**What is being asked**. Skip every image and restate the data word for word.
>> Start Data block
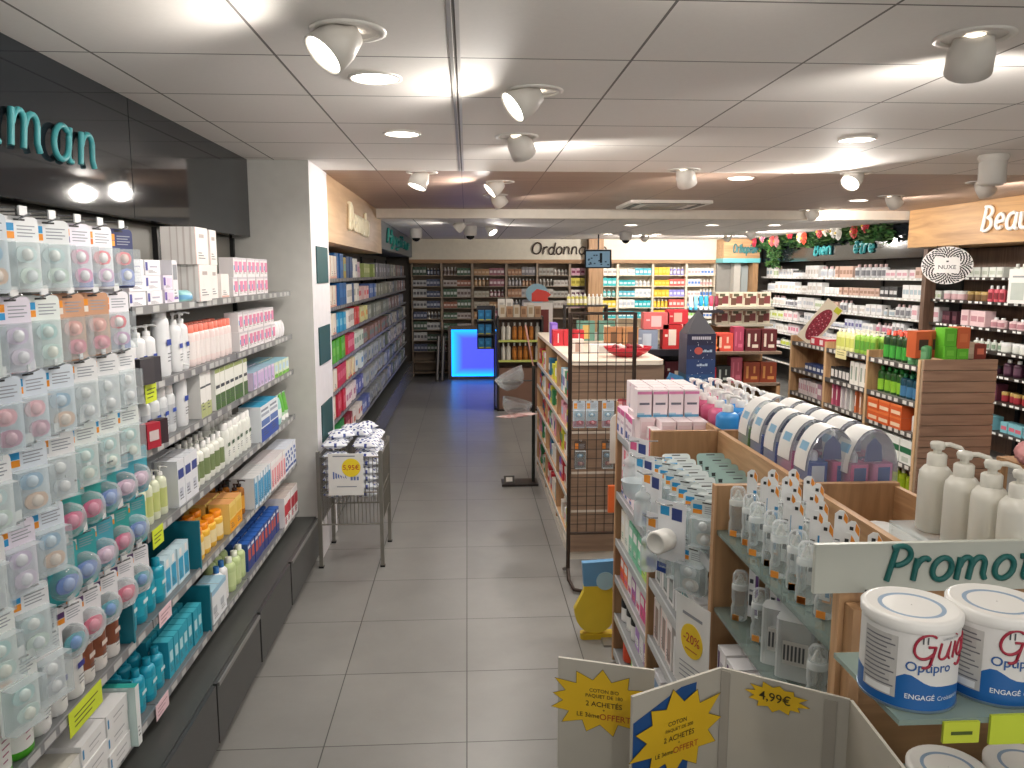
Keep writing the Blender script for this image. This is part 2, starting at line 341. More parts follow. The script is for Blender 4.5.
LL = {0:'round recessed downlight nearest the camera over the left aisle',1:'round recessed downlight over the aisle beside the pillar',
 2:'swivel spotlight at the edge of the wood ceiling near the pillar',3:'swivel spotlight nearest above the left shelves, lit face showing',
 4:'swivel spotlight with slanted lit face, right of the ceiling joint',5:'grey swivel spotlight turned away, second right of the ceiling joint',
 6:'swivel spotlight in the wood ceiling, nearer of the aisle pair',7:'swivel spotlight in the wood ceiling, farther of the aisle pair',10:'swivel spotlight high above the near gondola',
 11:'large swivel spotlight turned away at the top right',12:'round recessed downlight in white ceiling over the right gondola',13:'round downlight in the wood ceiling right of the air conditioner',
 14:'swivel spotlight lit toward the camera at right edge of white ceiling',15:'swivel spotlight turned away above the gift display',16:'round downlight in the wood ceiling near the wooden sign',
 17:'swivel spotlight turned away before the wooden sign',18:'swivel spotlight in wood ceiling left of the wooden sign',19:'swivel spotlight at the far edge of the wood ceiling',
 20:'left of three downlights in the far white ceiling',21:'middle of three downlights in the far white ceiling',22:'right of three downlights in the far white ceiling',
 23:'recessed downlight over the right aisle near the camera',24:'recessed downlight before the beauty shelves',26:'left swivel spotlight lighting the back fascia',27:'right swivel spotlight lighting the back fascia',
 28:'swivel spotlight facing the garlanded wall at the back',29:'small far downlight left of the hanging screen',30:'small far downlight right of the hanging screen',31:'dim far downlight over the blue counter',
 32:'far swivel spotlight facing the dark left fascia',33:'far swivel spotlight over the bath gel rack'}
for o in list(COL.objects):
    if '_i' in o: tag(o, LL[o['_i']], 'ceiling light'); del o['_i']
# air conditioner cassette, speakers, cameras
t = thing('ceiling_air_conditioner', 'square ceiling air conditioner set in the wood ceiling', 'air conditioner', (2.05, 8.3, ZC))
m = MB(); m.rbox(-.42, .42, -.42, .42, -.03, -.001, P('ddd6cf', .4), .04); m.build('cover', t)
m = MB(); m.box(-.2, .2, -.2, .2, -.036, -.03, P('a59e97', .5))
for s in (-1, 1): m.box(-.3, .3, s*.33-.03, s*.33+.03, -.034, -.03, P('4b4642')); m.box(s*.33-.03, s*.33+.03, -.3, .3, -.034, -.03, P('4b4642'))
m.build('grille', t)
t = thing('ceiling_speaker', 'white cylindrical projector speaker hanging from the ceiling at right', 'speaker', (3.24, 4.8, ZC))
m = MB(); m.lathe([(.085,-.002),(.09,-.02),(.08,-.04)], P('d9d5ce')); m.build('mount', t); m = MB(); m.lathe([(.078,-.04),(.078,-.17),(.06,-.185),(.001,-.186)], P('d3cfc8')); m.build('body', t)
for (x, y, z, nm, lb) in ((-.98+.25, 11.6, ZB, 'security_camera', 'white dome security camera over the far left aisle'), (.05, 10.9, ZB, 'security_camera', 'small white dome camera on the ceiling above the blue counter'), (2.45, 12.2, ZB, 'security_camera', 'small dark dome camera right of the hanging screen')):
    t = thing(nm, lb, 'camera', (x, y, z)); m = MB(); m.lathe([(.09,0),(.095,-.05),(.085,-.12),(.07,-.13)], P('d8d4d0')); m.build('housing', t)
    m = MB(); m.sphere((0,0,-.13), .06, .06, .05, P('101010', .2)); m.build('dome', t)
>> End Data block
**Exercise answer**.
Keep writing the Blender script for this image. This is part 2, starting at line 341. More parts follow. The script is for Blender 4.5.
LL = {0:'round recessed downlight nearest the camera over the left aisle',1:'round recessed downlight over the aisle beside the pillar',
 2:'swivel spotlight at the edge of the wood ceiling near the pillar',3:'swivel spotlight nearest above the left shelves, lit face showing',
 4:'swivel spotlight with slanted lit face, right of the ceiling joint',5:'grey swivel spotlight turned away, second right of the ceiling joint',
 6:'swivel spotlight in the wood ceiling, nearer of the aisle pair',7:'swivel spotlight in the wood ceiling, farther of the aisle pair',10:'swivel spotlight high above the near gondola',
 11:'large swivel spotlight turned away at the top right',12:'round recessed downlight in white ceiling over the right gondola',13:'round downlight in the wood ceiling right of the air conditioner',
 14:'swivel spotlight lit toward the camera at right edge of white ceiling',15:'swivel spotlight turned away above the gift display',16:'round downlight in the wood ceiling near the wooden sign',
 17:'swivel spotlight turned away before the wooden sign',18:'swivel spotlight in wood ceiling left of the wooden sign',19:'swivel spotlight at the far edge of the wood ceiling',
 20:'left of three downlights in the far white ceiling',21:'middle of three downlights in the far white ceiling',22:'right of three downlights in the far white ceiling',
 23:'recessed downlight over the right aisle near the camera',24:'recessed downlight before the beauty shelves',26:'left swivel spotlight lighting the back fascia',27:'right swivel spotlight lighting the back fascia',
 28:'swivel spotlight facing the garlanded wall at the back',29:'small far downlight left of the hanging screen',30:'small far downlight right of the hanging screen',31:'dim far downlight over the blue counter',
 32:'far swivel spotlight facing the dark left fascia',33:'far swivel spotlight over the bath gel rack'}
for o in list(COL.objects):
    if '_i' in o: tag(o, LL[o['_i']], 'ceiling light'); del o['_i']
# air conditioner cassette, speakers, cameras
t = thing('ceiling_air_conditioner', 'square ceiling air conditioner set in the wood ceiling', 'air conditioner', (2.05, 8.3, ZC))
m = MB(); m.rbox(-.42, .42, -.42, .42, -.03, -.001, P('ddd6cf', .4), .04); m.build('cover', t)
m = MB(); m.box(-.2, .2, -.2, .2, -.036, -.03, P('a59e97', .5))
for s in (-1, 1): m.box(-.3, .3, s*.33-.03, s*.33+.03, -.034, -.03, P('4b4642')); m.box(s*.33-.03, s*.33+.03, -.3, .3, -.034, -.03, P('4b4642'))
m.build('grille', t)
t = thing('ceiling_speaker', 'white cylindrical projector speaker hanging from the ceiling at right', 'speaker', (3.24, 4.8, ZC))
m = MB(); m.lathe([(.085,-.002),(.09,-.02),(.08,-.04)], P('d9d5ce')); m.build('mount', t); m = MB(); m.lathe([(.078,-.04),(.078,-.17),(.06,-.185),(.001,-.186)], P('d3cfc8')); m.build('body', t)
for (x, y, z, nm, lb) in ((-.98+.25, 11.6, ZB, 'security_camera', 'white dome security camera over the far left aisle'), (.05, 10.9, ZB, 'security_camera', 'small white dome camera on the ceiling above the blue counter'), (2.45, 12.2, ZB, 'security_camera', 'small dark dome camera right of the hanging screen')):
    t = thing(nm, lb, 'camera', (x, y, z)); m = MB(); m.lathe([(.09,0),(.095,-.05),(.085,-.12),(.07,-.13)], P('d8d4d0')); m.build('housing', t)
    m = MB(); m.sphere((0,0,-.13), .06, .06, .05, P('101010', .2)); m.build('dome', t)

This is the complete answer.